江戸時代になって、古田織部は徳川家の逆鱗に触れて自刃し、それに替わって茶の世界を引っ張っていった小堀遠州は、好みから瀬戸も美濃も外しました。それで茶道具の産地としてその後は栄えることができず、安い量産の雑器を作っていくしかありませんでした。そして流行は17世紀から磁器へ移っていきます。
1800年代に入って、「産地として生き残るためには磁器を作らなければならない」と、瀬戸の陶工が有田から技術を覚えて帰ってくる。瀬戸には有田の陶石のような磁器の原料はないけれど、蛙目やカオリンなどいくつかの原料を混ぜて、磁器と称して作りはじめた。その数十年後、それが美濃にも伝わり、磁器を作るようになります。
多治見に「西浦焼」というのがあります。それを扱っていた西浦さんという商家が大阪の取引所に「美濃という名前を使わせてくれ」と直訴して、1800年半ばくらいにようやく美濃という言葉を使えることになりました。だから、歴史は長いのに、美濃焼という言葉を使いはじめてからまだ150年くらいなんです。明治時代になるとドイツから工業技術を導入。殖産興業として磁器を生産するようになった。
1931年、美濃の陶芸家である荒川豊蔵と魯山人が名古屋の関戸家で志野茶碗を見せてもらいました。その土を見て、「古志野は瀬戸で焼かれていた」という通説に疑問を感じた荒川は、多治見から山を越えた可児市で古い窯を調べます。すると前日名古屋で見た志野と全く同じ図柄の破片を見つけ、「黄瀬戸、瀬戸黒、志野、織部が、すべて美濃で焼かれていた」ということを発見したのです。

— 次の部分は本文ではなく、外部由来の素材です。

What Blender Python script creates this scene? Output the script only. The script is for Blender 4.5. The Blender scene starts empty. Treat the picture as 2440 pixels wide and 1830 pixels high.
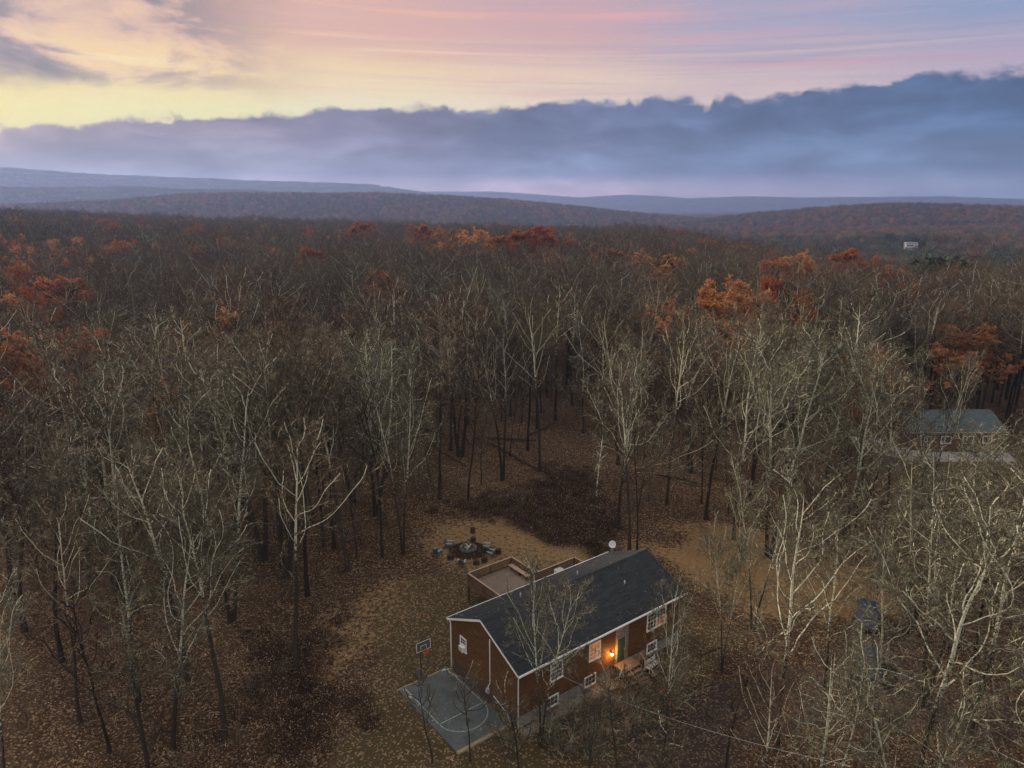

工業化一筋だった美濃で一大陶芸ブームが起き、全国からたくさんの人たちが集まってくるようになりました。
茶陶で人気のある「備前焼」や「唐津焼」はやきものとしてのきまりがあるというか、出来上がったイメージがあり、それ以外のものはその名称を使えないと思います。しかし、「美濃焼の特徴を一言で」と言われたら、僕は「なんでもあり」と答えます。美濃は、歴史が物語るように様々なやきものをつくってきたし、幅が広すぎて定着したイメージもないし、作り手達にも「こうでないといけない」というこだわりがないんですね。
ある意味固定化したブランド力がないからこそ、何をやっても自由。分業化が進んでいて材料は割と手に入るし、技術的なことを知りたければいろんな人に聞ける。「・・焼」というブランドが守ってくれるわけではなく、自称作家がとても多いので地元では大事にされず、それぞれ外に出ていかないと食べていけないものだから、逆に全国区で知られる作家が多いのかもしれません。伝統工芸から、民藝、クラフト、工業製品、アートまでなんでもあって、産地としては、すごくおもしろいところだと思います。